Study reveals students struggle with hunger and financial security

A study suggests college students across the nation struggle with money for food. Photo by Abby Bellow

A study suggests college students across the nation struggle with money for food. Photo by Abby Bellow

Despite the common stereotype and fear of the infamous “Freshman 15,” a study reveals that many college students stress over money to meet the basic need of an empty stomach.

“Money is the most stressful part of college,” Oklahoma Christian University freshman Bethany Neece said. “Money is the only way to have a life or participate in anything on campus. Since coming here, I find myself trying to get by on spending the least possible, figuring out what is actually necessary and what I can pass on. Buying groceries is a luxury.”

The study by Sara Goldrick-Rab, professor of education policy and sociology at the University of Wisconsin, assessed food security among community college students across the United States. Rab’s findings revealed that more than half of all community-college students struggle with food insecurity, or hunger.

Although Oklahoma Christian is not a community college, there are still students on campus who have experienced the effects of hunger.

“We do have a number of students on campus who have never had to worry about food or shelter, or even affording school, and then we have some students who are on the complete opposite of the spectrum and none of it comes easy,” Dean of Students Neil Arter said.

According to The Atlantic, hunger has a large impact on learning in the college classroom, and has the potential to negatively affect retention in the learning environment. Not only so, but hunger may lead students to make decisions that interfere with college completion, such as working longer hours at a job or taking breaks from studies to work to put food on the table.

Arter said working during college is a difficult balance for students to manage, especially those who feel the need to work long hours just to have money to get by.

“The students who need money to live, a lot of times they work so much at a job – work so many hours to get money to live – that they don’t have any time to live,” Arter said.

College campuses are made up of not only students who struggles with money for food, but also students who stress over the issue of money to participate in social activities, eat out and purchase daily necessities, according to Neece.

“My friends and I have actually bonded over stressing about money and food,” Neece said. “Money isn’t easy to come by because jobs are hard to have considering all the things OC encourages us to be in.”

Because of the prevalence of stress-related issues such as money and food among students, the campus dining program works hard to help meet student needs, according to Regional Manager of United Dining Services Kurt Hermanson.

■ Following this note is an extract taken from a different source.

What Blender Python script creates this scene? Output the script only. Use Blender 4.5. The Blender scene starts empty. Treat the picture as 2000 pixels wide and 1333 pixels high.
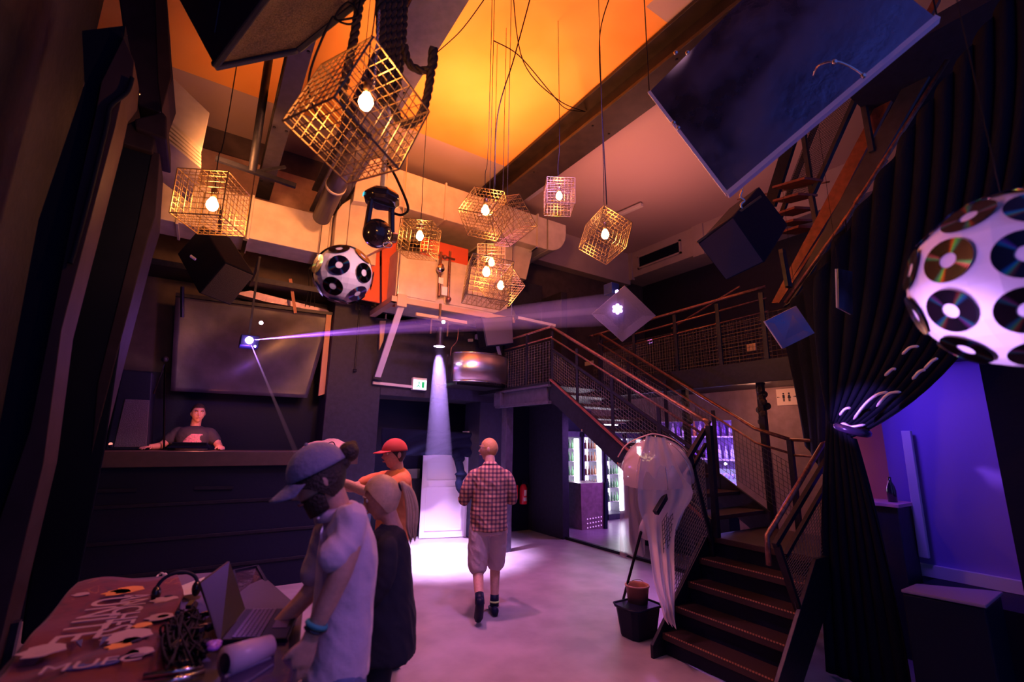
import bpy, bmesh, math, random
from mathutils import Vector, Matrix, Euler, noise
random.seed(7)
S = bpy.context.scene
COL = S.collection
pi = math.pi
R = math.radians
# ------------------------------------------------------------------ camera
FPX = 905.0; PITCH = R(12.05); ROLL = R(0.93); YAW = R(33.13); EYE = Vector((0, 0, 1.75))
fwd = Vector((math.cos(PITCH)*math.sin(YAW), math.cos(PITCH)*math.cos(YAW), math.sin(PITCH)))
rt0 = Vector((math.cos(YAW), -math.sin(YAW), 0)); up0 = rt0.cross(fwd)
rt = math.cos(ROLL)*rt0 + math.sin(ROLL)*up0
up = -math.sin(ROLL)*rt0 + math.cos(ROLL)*up0
cam = bpy.data.cameras.new('camera'); camo = bpy.data.objects.new('camera', cam); COL.objects.link(camo)
camo.matrix_world = Matrix(((rt.x, up.x, -fwd.x, EYE.x), (rt.y, up.y, -fwd.y, EYE.y), (rt.z, up.z, -fwd.z, EYE.z), (0, 0, 0, 1)))
cam.sensor_width = 36; cam.lens = FPX*36/2000; cam.clip_start = 0.05
cam.dof.use_dof = True; cam.dof.focus_distance = 4.8; cam.dof.aperture_fstop = 1.3
S.camera = camo
S.view_settings.view_transform = 'Standard'; S.view_settings.look = 'None'
S.view_settings.exposure = 0.0; S.view_settings.gamma = 1.0; S.view_settings.use_curve_mapping = False
S.cycles.use_denoising = True
S.cycles.max_bounces = 6; S.cycles.diffuse_bounces = 3; S.cycles.glossy_bounces = 3
S.cycles.transparent_max_bounces = 12; S.cycles.volume_bounces = 0
S.cycles.caustics_reflective = False; S.cycles.caustics_refractive = False
S.cycles.sample_clamp_indirect = 4.0
# ------------------------------------------------------------------ world + lamps
W = bpy.data.worlds.new('navy_fill_world'); S.world = W; W.use_nodes = True
bg = W.node_tree.nodes['Background']; bg.inputs[0].default_value = (0.075, 0.10, 0.42, 1); bg.inputs[1].default_value = 0.85  # dim navy ambient added to lift the dark surfaces
def lamp(name, kind, loc, color, power, radius=.05, aim=None, angle=60, blend=.5):
    l = bpy.data.lights.new(name, kind); l.color = color; l.energy = power
    if kind in ('POINT', 'SPOT'): l.shadow_soft_size = radius
    if kind == 'SPOT': l.spot_size = R(angle); l.spot_blend = blend
    o = bpy.data.objects.new(name, l); COL.objects.link(o); o.location = loc
    if aim is not None: o.rotation_euler = (Vector(aim)-Vector(loc)).to_track_quat('-Z', 'Y').to_euler()
    return o
def at_late(x, y):
    d = (fwd + rt*((x-1000)/FPX) - up*((y-666.5)/FPX)).normalized(); return EYE + d*(6.4/d.x)
MAG = (.85, .22, 1.0); PUR = (.42, .12, 1.0); ORA = (1.0, .34, .06)
lamp('dance_floor_spot', 'SPOT', (2.86, 6.42, 3.0), (.74, .46, 1.0), 4200, .05, (3.28, 6.95, 0), 58, 1.0)
lamp('magenta_fill_one', 'SPOT', (1.9, 4.4, 5.2), (1, .26, .60), 560, .12, (2.4, 4.6, 0), 82, .9)  # unseen lamp, added for the pink tone on the floor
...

“One thing that we do is donate five full meal plan scholarships to OC that they can use at their discretion to assist students that may be really close to being able to afford to attend OC, but may be falling a little short,” Hermanson said. “Our hope is that meal plan scholarships may make a difference.”

Yet, some students, like Neece, say that the cafeteria does not provide an appealing variety of options, specifically healthy options.

“The caf has its days,” Neece said. “Their ‘Chicken Monday’ and buffalo chicken are hard to beat, however most meals are mediocre to say the least. I often find myself going back two or three times to get different types of meals.”

However, Hermanson said U Dining helps provide students with nutrients to be successful in the classroom, but it is up to students to choose to eat well or not in the cafeteria.

“We have all the foods that a student needs to get all the proper nutrients in a day to help them be successful in the classroom,” Hermanson said. “The problem is that we can’t force students to eat them.”

According to Hermanson, the grilled chicken U Dining serves is not as popular as the chicken strips on ‘Chicken Monday’, and the baked pork chops and fish are significantly less popular than fried chicken, chicken fried steak or any other fried food.

“I have always said that we serve nutritious foods, but we can’t walk with every student, pick out their food or sit with them to make sure they don’t overeat,” Hermanson said. “Most students have developed their eating habits prior to coming to college and continue to with those habits while they are here.”

Although the campus cafeteria offers a wide variety of options that help ease the stress of spending money on food and eating out, at times it can be an inconvenience, according to Neece.

“The caf does open early, which is very helpful,” Neece said. “But the meals have a certain time frame, which is inconvenient when I have classes that overlap with the caf’s schedule.”

Oklahoma Christian provides a variety of job opportunities, including positions that are available in the cafeteria, for regular-study and work-study students.

“We employ around 90-100 OC students here in the caf each semester,” Hermanson said. “We think it’s a great place to work and learn about being responsible in the work place.”